- WORK INSTRUCTIONS: Gather all lines with "Blender" from the records.

- DATA SECTION:

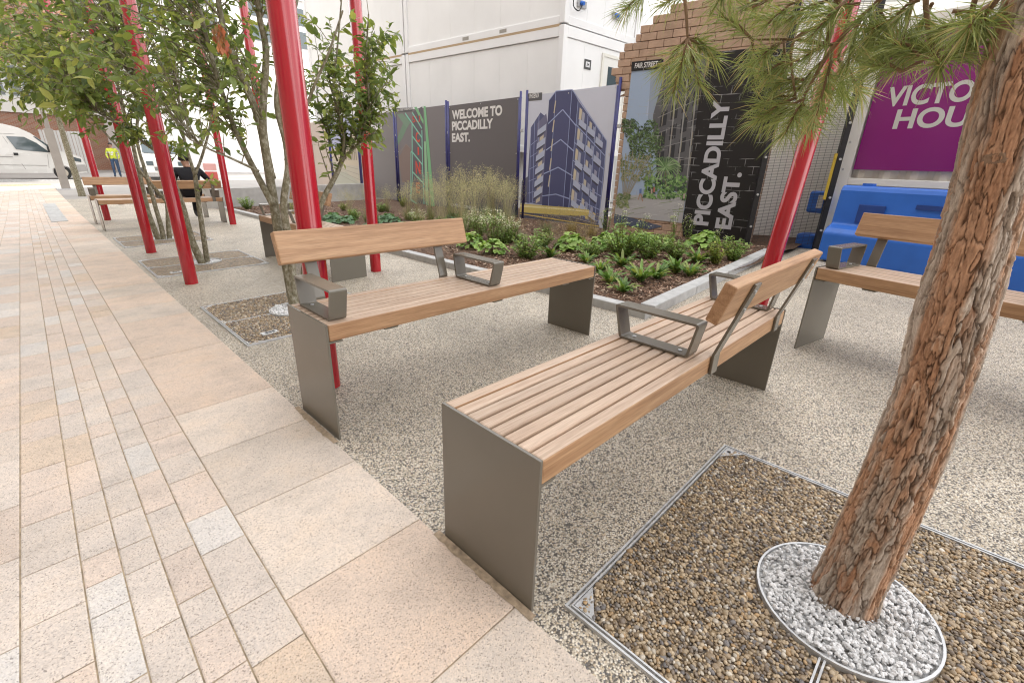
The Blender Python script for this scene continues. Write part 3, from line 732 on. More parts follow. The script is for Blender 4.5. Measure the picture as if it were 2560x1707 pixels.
st3 = [(S3([(1020, 800), (950, 600), (870, 250), (800, -50), (700, -500), (560, -1000), (480, -1500)], base=(-.06, 0)), .042, .014),
       (S3([(1130, 800), (1060, 560), (960, 200), (900, 0), (800, -400), (820, -1000), (780, -1500)], base=(0, 0), dh=.3), .036, .014),
       (S3([(1235, 750), (1225, 560), (1190, 300), (1130, 0), (1080, -400), (1100, -1000)], base=(.07, 0), dh=.2), .036, .014),
       (S3([(1210, 470), (1060, 300), (930, 150), (760, -50), (480, -350), (150, -700), (-150, -1000)], base=None, dh=-.8), .026, .007)]
cr3 = [((.3, 8.3, 2.7), (1.5, 1.3, 1.15), 2.0), ((.6, 8.6, 4.0), (1.3, 1.3, .9), .7), ((-.5, 7.8, 2.2), (.9, .9, .75), 1.0)]
broad_tree("three-stemmed leafy tree farthest along the row of pebble grates", b3, st3, cr3, 210, 13, .078, 1.45)
# slim tree out in the street
p4 = gpt((206, 490)); b4 = (p4[0], p4[1]); h4 = hdist(b4)
st4 = [([(b4[0], b4[1], g(*b4)-.03)]+[tuple(hpt(q, h4)) for q in ((190, 440), (168, 370), (150, 310), (135, 260), (120, 180))], .10, .05)]
c4 = hpt((140, 210), h4)
broad_tree("slim street tree with a pale trunk, next to the tapered grey post", b4, st4, [((c4[0], c4[1], c4[2]+.5), (1.6, 1.6, 1.3), 1)], 130, 12, .13, c4[2]-1.0, name="street_tree", warm=.9)
# dead brown leaves caught in the nearest tree
dl = MB(); c = hpt((548, 70), h1-.35)
for k in range(60):
    t = rnd.random(); p = Vector((c[0], c[1], c[2]-.16*t+.03))+Vector((rnd.uniform(-.035, .035), rnd.uniform(-.03, .03), 0))
    d = Vector((rnd.uniform(-.3, .3), rnd.uniform(-.3, .3), -1)).normalized()*rnd.uniform(.03, .06); s_ = d.cross(Vector((rnd.uniform(-1, 1), rnd.uniform(-1, 1), .1))).normalized()*.012
    dl.add([p, p+d*.5+s_, p+d, p+d*.5-s_+Vector((.004, .004, 0))], [(0, 1, 2, 3)], (.50*rnd.uniform(.6, 1.2), .22*rnd.uniform(.7, 1.1), .10))
tag(dl.build("dead_leaves", HERB), "clump of dry orange-brown leaves hanging in the nearest multi-stem tree", "dead leaves")

# ------------------------------------------------------------------ pine
pb = gpt((2108, 1500)); pb = np.array([.672, -.600]); hp = hdist(pb)
O = (pb[0], pb[1], g(*pb)); pine = thing("pine_tree", "pine tree with a flaky orange-brown trunk in the nearest grate", "tree", O)
ax = []
for py, pxc in ((1496, 2117), (1283, 2203), (1016, 2315), (750, 2393), (480, 2474), (60, 2598)):
    P = hpt((pxc, py), hp); ax.append(P)
ax = [np.array([pb[0], pb[1], g(*pb)-.03])]+[a for a in ax[1:]]
dlast = (ax[-1]-ax[-2]); dlast = dlast/np.linalg.norm(dlast); dlast = dlast*.5+np.array([0, 0, .5]); dlast /= np.linalg.norm(dlast)
for k in range(1, 6): ax.append(ax[-1]+dlast*.55)
axp = smooth_path([tuple(a) for a in ax], 40)
nA = 320
zs = np.array([p.z for p in axp])
zz_ = np.concatenate([np.linspace(O[2]-.03, 1.75, 520), np.linspace(1.79, float(zs[-1])-.02, 40)])
VT, CT = [], []
def vor(p): return noise.voronoi(p, distance_metric='DISTANCE', exponent=2.5)
X0 = Vector((7, 3, 1)); X1 = Vector((2, 9, 5))
for z in zz_:
    i = int(np.searchsorted(zs, z)); i = min(max(i, 1), len(axp)-1); t = (z-zs[i-1])/max(zs[i]-zs[i-1], 1e-6); c = axp[i-1].lerp(axp[i], min(max(t, 0), 1))
    r0 = .0800-.0100*min(max(z, 0)/.5, 1)-.010*min(max(z-.5, 0), 1.2)-.009*max(z-1.7, 0); r0 += .008*math.exp(-max(z-O[2], 0)/.05); r0 = max(r0, .03)
    r0 += .004*noise.noise((z*5, 1, 2))
    for k in range(nA):
        a = 2*math.pi*k/nA; ca, sa = math.cos(a), math.sin(a); r0k = r0*(1+.035*noise.noise((ca*1.2, sa*1.2, z*3)))
        q = Vector((ca*3.6, sa*3.6, z*9.5)); wv = Vector((noise.noise(q*.9), noise.noise(q*.9+X0), noise.noise(q*.7+X1)*1.3)); q2 = q+wv*.85+Vector((noise.noise(q*2.6), noise.noise(q*2.6+X0), noise.noise(q*2.2+X1)))*.40
        d, pts = vor(q2); e = d[1]-d[0]; h = noise.noise(pts[0]*3.1)
        crack = max(0, 1-e/.10)
        d2, p2 = vor(q2*2.3+X1); e2 = d2[1]-d2[0]; h2 = noise.noise(p2[0]*2.7); small = max(0, 1-e2/.12)*max(0, min(1, .35+1.2*noise.noise(q*.5+X0)))
        fine = noise.noise((ca*22, sa*22, z*70)); fib = noise.noise((ca*15, sa*15, z*10))
        VT.append((c.x+(r0k+.0046*h+.0024*h2-.0062*crack-.0026*small+.0011*fine+.0016*fib)*ca, c.y+(r0k+.0046*h+.0024*h2-.0062*crack-.0026*small+.0011*fine+.0016*fib)*sa, z))
        k1 = noise.noise((ca*1.6+4, sa*1.6, z*1.3))+.5*noise.noise((ca*3.5, sa*3.5+2, z*4)); k2 = min(max(.5+.55*h+.35*h2, 0), 1)
        m_ = min(max((k1*1.1+.55*h+.25*h2+.26)*1.5, 0), 1)
        org = np.array((.46, .25, .145))*(1-k2)+np.array((.60, .375, .24))*k2; grey = np.array((.42, .345, .285))*(1-k2)+np.array((.58, .50, .42))*k2
        col = org*(1-m_)+grey*m_; dk_ = min(.80*crack+.36*small, .85)*(.85+.4*noise.noise(q*.35+X1))
        col = col*(1-dk_)+np.array((.085, .052, .034))*dk_
        CT.append(col*(1+.20*fine+.12*fib))
nz = len(zz_); j, k = np.meshgrid(np.arange(nz-1), np.arange(nA), indexing='ij')
FT = np.stack([j*nA+k, j*nA+(k+1) % nA, (j+1)*nA+(k+1) % nA, (j+1)*nA+k], -1).reshape(-1, 4)
np_mesh("trunk", np.array(VT), FT, PINEBARK, np.array(CT), pine, True, O)
# knots where limbs were cut
for kp, kr in (((2490, 396), .012), ((2402, 790), .008)):
    P = hpt(kp, hp-.062); kn = MB(); dv = Vector((P[0]-axp[0].x, P[1]-axp[0].y, 0)); cen = Vector(tuple(P)); nrm = Vector((CAM[0]-P[0], CAM[1]-P[1], 0)).normalized()
    s_ = nrm.cross(Vector((0, 0, 1)))
    vs = []; 
    for q, (rr, dep) in enumerate(((1.9, -.014), (1.3, -.002), (.85, .0015), (.5, -.001), (.25, -.004))):
        for a in range(14):
            th = 2*math.pi*a/14; j = 1+.4*noise.noise((math.cos(th)*1.5, math.sin(th)*1.5+q, kp[0]*.37)); vs.append(cen+nrm*dep+(s_*math.cos(th)*1.15+Vector((0, 0, 1))*math.sin(th)*.8)*kr*rr*j)
    fs = [(q*14+a, q*14+(a+1) % 14, (q+1)*14+(a+1) % 14, (q+1)*14+a) for q in range(4) for a in range(14)]+[tuple(range(56, 70))]
    kn.add(vs, fs, (.27, .18, .12)); kn.build("knot", PINEBARK, pine, smooth=True, origin=O)
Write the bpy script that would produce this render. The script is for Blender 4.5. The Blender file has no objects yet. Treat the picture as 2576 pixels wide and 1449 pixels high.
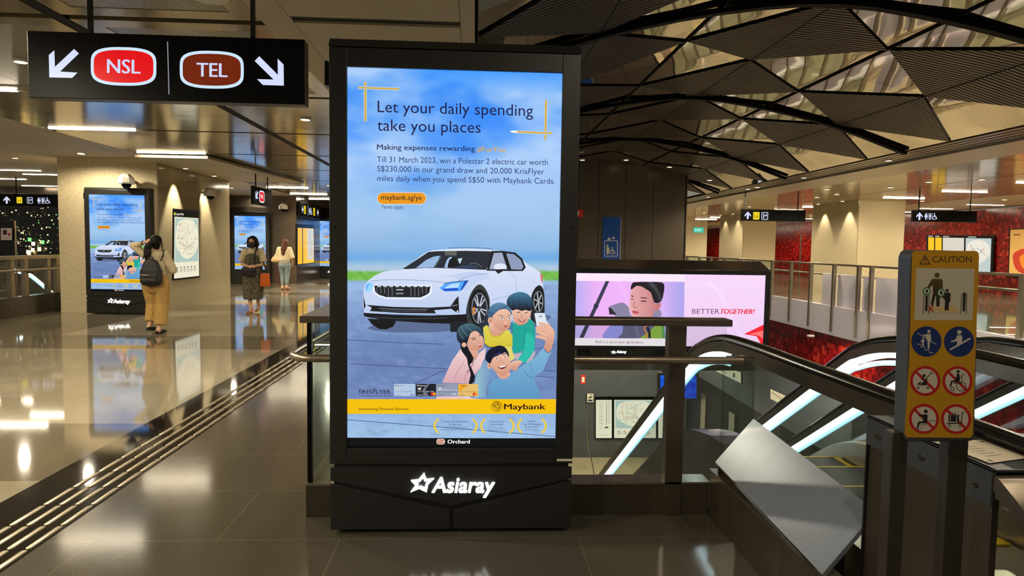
import bpy, bmesh, math, random
from mathutils import Vector, Matrix, noise
random.seed(7)
S = bpy.context.scene
COL = S.collection
# ------------------------------------------------------------------ camera
F_PX, CAM_H = 1700.0, 1.52
YAW, PITCH, ROLL = math.radians(3.187), math.radians(-3.648), math.radians(0.878)
FW = Vector((math.sin(YAW)*math.cos(PITCH), math.cos(YAW)*math.cos(PITCH), math.sin(PITCH)))
_rt = Vector((math.cos(YAW), -math.sin(YAW), 0)); _up = _rt.cross(FW)
RT = _rt*math.cos(ROLL) + _up*math.sin(ROLL)
UP = -_rt*math.sin(ROLL) + _up*math.cos(ROLL)
cam_d = bpy.data.cameras.new('camera'); cam = bpy.data.objects.new('camera', cam_d); COL.objects.link(cam)
cam_d.sensor_width = 36; cam_d.lens = 36*F_PX/2576; cam_d.clip_start = .05; cam_d.clip_end = 300
m3 = Matrix((RT, UP, -FW)).transposed()
cam.matrix_world = Matrix.Translation((0, 0, CAM_H)) @ m3.to_4x4()
S.camera = cam
def at(u, v, ax, val):
    """the point where the sight line through photo pixel (u, v) meets the plane x|y|z = val"""
    d = FW + RT*((u-1288)/F_PX) - UP*((v-724.5)/F_PX)
    o = Vector((0, 0, CAM_H)); t = (val-o[ax])/d[ax]
    return o + d*t
# ------------------------------------------------------------------ world, exposure
W = bpy.data.worlds.new('world'); S.world = W; W.use_nodes = True
W.node_tree.nodes['Background'].inputs[0].default_value = (1.0, .88, .72, 1)
W.node_tree.nodes['Background'].inputs[1].default_value = .24
S.view_settings.view_transform = 'Standard'; S.view_settings.look = 'None'
S.view_settings.exposure = 0.0; S.view_settings.gamma = 1.0; S.view_settings.use_curve_mapping = False
S.cycles.use_denoising = True
S.cycles.max_bounces = 7; S.cycles.diffuse_bounces = 3; S.cycles.glossy_bounces = 5; S.cycles.transparent_max_bounces = 40
S.cycles.caustics_reflective = False; S.cycles.caustics_refractive = False
S.cycles.sample_clamp_indirect = 3.0
WARM = (1.0, .87, .64)
STRIP_POWER = 52.0
ZC = 3.15                                   # flat ceilings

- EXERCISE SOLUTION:
The Blender Python script for this scene continues. Write part 3, from line 732 on. More parts follow. The script is for Blender 4.5. Measure the picture as if it were 2560x1707 pixels.
Write the bpy script that would produce this render. The script is for Blender 4.5. The Blender file has no objects yet. Treat the picture as 2576 pixels wide and 1449 pixels high.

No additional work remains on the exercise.